I have a family story about this. My late Dad was an electronics development engineer with Western Electric, from the 1940s, dealing with audio systems – particularly ways to get high volume with little power, low distortion, proper bass response, etc. He held a few patents to his name (all now owned by Nokia, I discover). When I was growing up we had a sound system he’d built in the house, including speakers to his own design. He’d set it up so as to use the roof-space of the house as a resonator. The problem, always, was getting a recording of sufficient quality to exploit it.

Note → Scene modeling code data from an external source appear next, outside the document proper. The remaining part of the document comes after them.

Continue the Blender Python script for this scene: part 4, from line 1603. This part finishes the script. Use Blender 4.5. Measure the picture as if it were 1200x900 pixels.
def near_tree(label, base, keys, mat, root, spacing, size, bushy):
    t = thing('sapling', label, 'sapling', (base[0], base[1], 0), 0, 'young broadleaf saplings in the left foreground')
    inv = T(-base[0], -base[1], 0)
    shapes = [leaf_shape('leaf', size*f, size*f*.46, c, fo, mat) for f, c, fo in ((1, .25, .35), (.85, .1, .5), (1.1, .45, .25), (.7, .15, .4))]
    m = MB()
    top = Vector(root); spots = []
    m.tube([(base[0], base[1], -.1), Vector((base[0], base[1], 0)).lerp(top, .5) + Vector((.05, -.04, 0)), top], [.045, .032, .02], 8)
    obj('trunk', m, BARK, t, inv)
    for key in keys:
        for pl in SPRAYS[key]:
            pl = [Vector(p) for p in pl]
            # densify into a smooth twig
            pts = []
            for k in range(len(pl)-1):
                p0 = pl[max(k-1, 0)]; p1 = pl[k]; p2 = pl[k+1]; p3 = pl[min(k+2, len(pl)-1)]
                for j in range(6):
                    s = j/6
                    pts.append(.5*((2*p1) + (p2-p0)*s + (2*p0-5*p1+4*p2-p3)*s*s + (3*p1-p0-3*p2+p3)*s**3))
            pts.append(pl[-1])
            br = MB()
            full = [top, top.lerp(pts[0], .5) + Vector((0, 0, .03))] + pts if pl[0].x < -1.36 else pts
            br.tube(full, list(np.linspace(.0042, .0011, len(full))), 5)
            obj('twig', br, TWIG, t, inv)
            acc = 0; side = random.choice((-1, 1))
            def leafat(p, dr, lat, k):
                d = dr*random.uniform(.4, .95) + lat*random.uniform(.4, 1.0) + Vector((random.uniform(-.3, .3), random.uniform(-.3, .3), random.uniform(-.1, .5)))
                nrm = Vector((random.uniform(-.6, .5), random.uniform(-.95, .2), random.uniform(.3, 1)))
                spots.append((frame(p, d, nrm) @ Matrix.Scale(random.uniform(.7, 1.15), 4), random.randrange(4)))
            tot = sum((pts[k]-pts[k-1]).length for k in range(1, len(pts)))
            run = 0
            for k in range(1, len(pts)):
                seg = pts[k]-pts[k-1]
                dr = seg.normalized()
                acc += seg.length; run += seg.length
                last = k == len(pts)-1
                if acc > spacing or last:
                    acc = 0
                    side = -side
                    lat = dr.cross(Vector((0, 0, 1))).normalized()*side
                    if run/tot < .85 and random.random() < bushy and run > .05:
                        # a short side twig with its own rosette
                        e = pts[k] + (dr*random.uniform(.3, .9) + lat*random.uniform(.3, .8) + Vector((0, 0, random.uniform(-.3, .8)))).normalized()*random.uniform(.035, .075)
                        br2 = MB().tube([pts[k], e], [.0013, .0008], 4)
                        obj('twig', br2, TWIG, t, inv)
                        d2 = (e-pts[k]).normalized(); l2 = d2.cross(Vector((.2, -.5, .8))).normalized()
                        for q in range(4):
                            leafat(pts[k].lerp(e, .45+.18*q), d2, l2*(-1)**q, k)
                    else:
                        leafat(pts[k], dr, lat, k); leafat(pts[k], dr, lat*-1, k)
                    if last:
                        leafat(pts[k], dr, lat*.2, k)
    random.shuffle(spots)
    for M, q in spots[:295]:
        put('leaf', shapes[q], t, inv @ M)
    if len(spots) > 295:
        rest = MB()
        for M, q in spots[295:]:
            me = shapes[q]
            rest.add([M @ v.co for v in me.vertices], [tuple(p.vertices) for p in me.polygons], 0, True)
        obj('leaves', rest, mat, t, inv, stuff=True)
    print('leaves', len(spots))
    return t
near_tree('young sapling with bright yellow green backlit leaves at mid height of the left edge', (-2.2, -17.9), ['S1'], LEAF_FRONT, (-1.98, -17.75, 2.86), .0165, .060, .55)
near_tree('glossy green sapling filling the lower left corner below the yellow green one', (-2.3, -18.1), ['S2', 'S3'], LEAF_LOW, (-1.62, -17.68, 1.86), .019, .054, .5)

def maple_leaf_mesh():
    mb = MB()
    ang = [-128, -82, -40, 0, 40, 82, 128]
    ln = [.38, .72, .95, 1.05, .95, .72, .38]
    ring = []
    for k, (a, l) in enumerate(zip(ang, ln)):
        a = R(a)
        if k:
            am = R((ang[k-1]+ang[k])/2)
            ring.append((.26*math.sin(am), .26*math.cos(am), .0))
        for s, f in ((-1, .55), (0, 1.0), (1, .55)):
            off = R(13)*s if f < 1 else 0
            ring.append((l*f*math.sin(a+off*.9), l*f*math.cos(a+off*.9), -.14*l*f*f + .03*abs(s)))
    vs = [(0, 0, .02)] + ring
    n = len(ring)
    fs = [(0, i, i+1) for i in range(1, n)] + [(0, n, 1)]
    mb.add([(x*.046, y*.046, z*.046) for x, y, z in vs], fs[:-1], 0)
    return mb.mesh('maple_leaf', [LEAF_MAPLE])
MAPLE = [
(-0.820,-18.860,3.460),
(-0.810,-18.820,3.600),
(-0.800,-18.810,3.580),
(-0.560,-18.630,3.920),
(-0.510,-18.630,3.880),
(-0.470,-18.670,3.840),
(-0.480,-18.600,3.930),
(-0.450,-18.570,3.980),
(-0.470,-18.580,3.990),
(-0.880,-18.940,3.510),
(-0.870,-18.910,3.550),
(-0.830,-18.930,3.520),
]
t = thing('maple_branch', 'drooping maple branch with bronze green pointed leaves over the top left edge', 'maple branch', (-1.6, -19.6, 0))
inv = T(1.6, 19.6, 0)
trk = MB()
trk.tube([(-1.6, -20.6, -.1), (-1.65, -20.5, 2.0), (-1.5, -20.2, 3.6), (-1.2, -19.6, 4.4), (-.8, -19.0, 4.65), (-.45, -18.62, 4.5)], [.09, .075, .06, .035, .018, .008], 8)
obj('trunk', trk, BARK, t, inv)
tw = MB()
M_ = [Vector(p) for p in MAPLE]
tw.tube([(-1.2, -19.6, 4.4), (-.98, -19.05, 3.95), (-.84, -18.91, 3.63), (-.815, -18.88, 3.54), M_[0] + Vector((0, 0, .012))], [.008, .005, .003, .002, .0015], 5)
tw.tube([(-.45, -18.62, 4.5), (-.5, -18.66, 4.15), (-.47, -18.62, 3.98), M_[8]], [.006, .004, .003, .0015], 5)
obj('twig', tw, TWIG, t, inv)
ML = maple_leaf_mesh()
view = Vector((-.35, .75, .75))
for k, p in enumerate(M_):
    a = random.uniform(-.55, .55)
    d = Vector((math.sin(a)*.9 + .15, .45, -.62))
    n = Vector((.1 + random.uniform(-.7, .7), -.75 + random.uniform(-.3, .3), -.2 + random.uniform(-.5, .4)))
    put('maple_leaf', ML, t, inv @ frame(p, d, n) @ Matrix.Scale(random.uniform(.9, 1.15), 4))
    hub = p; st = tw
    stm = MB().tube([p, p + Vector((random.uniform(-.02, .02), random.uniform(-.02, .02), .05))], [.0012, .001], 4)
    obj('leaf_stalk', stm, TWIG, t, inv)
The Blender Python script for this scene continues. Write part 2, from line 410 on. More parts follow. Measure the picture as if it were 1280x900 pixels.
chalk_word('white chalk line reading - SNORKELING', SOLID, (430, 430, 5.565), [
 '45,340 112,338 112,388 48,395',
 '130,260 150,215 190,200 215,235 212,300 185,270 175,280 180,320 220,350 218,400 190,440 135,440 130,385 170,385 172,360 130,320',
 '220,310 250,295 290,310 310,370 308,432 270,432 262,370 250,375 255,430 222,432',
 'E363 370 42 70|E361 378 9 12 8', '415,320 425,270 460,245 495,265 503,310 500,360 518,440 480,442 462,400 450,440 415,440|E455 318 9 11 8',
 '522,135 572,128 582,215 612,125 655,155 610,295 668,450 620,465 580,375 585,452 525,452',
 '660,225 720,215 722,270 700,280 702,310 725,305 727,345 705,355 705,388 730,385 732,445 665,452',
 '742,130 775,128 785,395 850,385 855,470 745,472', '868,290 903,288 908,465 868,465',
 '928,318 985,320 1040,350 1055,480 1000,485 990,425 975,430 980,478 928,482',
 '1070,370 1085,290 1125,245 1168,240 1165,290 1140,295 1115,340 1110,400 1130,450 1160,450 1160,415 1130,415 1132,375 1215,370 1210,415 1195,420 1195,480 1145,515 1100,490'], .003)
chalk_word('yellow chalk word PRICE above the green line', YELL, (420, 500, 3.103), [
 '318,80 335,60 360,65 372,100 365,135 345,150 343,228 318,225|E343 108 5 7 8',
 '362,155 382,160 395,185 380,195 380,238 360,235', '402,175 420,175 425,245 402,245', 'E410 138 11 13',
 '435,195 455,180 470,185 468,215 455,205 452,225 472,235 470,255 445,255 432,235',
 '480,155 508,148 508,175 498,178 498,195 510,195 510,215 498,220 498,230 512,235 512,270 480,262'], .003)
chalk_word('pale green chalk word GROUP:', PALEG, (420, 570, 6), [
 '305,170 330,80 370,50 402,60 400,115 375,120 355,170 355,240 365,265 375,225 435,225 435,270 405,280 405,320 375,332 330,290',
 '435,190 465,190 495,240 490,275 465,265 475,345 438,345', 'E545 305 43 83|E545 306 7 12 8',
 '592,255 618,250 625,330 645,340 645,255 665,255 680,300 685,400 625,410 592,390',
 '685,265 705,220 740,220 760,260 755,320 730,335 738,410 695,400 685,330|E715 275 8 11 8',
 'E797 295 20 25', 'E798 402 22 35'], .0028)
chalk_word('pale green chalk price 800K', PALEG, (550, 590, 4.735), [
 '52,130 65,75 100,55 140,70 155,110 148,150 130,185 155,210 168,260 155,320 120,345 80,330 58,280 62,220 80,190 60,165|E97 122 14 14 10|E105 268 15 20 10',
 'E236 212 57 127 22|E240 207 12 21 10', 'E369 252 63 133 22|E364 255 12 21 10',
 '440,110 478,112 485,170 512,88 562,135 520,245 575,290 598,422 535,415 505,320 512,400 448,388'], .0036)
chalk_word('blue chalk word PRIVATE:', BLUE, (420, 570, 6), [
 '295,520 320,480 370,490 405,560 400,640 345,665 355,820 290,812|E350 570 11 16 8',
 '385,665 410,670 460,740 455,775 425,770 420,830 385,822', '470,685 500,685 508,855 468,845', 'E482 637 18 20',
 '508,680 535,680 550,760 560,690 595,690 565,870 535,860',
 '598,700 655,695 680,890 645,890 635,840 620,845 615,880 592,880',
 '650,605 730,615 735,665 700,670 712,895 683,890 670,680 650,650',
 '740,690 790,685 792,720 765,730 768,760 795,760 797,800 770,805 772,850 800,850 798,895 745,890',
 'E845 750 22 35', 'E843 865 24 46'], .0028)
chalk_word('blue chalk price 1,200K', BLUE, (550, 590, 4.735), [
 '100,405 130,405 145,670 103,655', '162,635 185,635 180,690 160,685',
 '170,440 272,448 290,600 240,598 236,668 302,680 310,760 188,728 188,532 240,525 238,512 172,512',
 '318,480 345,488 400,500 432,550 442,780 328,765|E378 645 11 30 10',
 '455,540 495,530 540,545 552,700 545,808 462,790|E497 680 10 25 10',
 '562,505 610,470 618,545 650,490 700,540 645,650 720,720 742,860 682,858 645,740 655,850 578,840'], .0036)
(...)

Now, Dad was 1920s generation and not a great rock music fan, he preferred Duke Ellington, Nat King Cole, classical music, etc. He listened to a bit of folk rock but wasn’t keen on the heavier stuff such as Pink Floyd. However, our neighbour – a classically trained church organist – disliked rock music of all flavours. Christmas 1979 arrived. Pink Floyd had just released ‘The Wall’. So Dad got hold of a copy and, as a special Christmas treat for everybody (and especially the neighbour), racked the volume up to max, all with total clarity and fidelity of reproduction. Seriously – there was NO distortion at full volume, the amp was that heavily over-engineered. We all went outside to listen to it, Stuka siren sounds and everything.
I wish I could have heard that house!
Well, one could limit their listening to stuff like Phil Spector’s Wall of Sound – stuff that was designed to sound good on a crappy AM radio.
Reasons #3 and #5 disqualify me from audiophile status. I’m 70-years-old and have 70-year-old ears. I’m not ready for hearing aids yet, but I’m sure if I survive another 10 years I’ll probably need them. The quest for better sound requires excellent hearing…which we all tend to lose as the years roll by. I can enjoy a good stereo system. I don’t need a Super-Duper Sound System.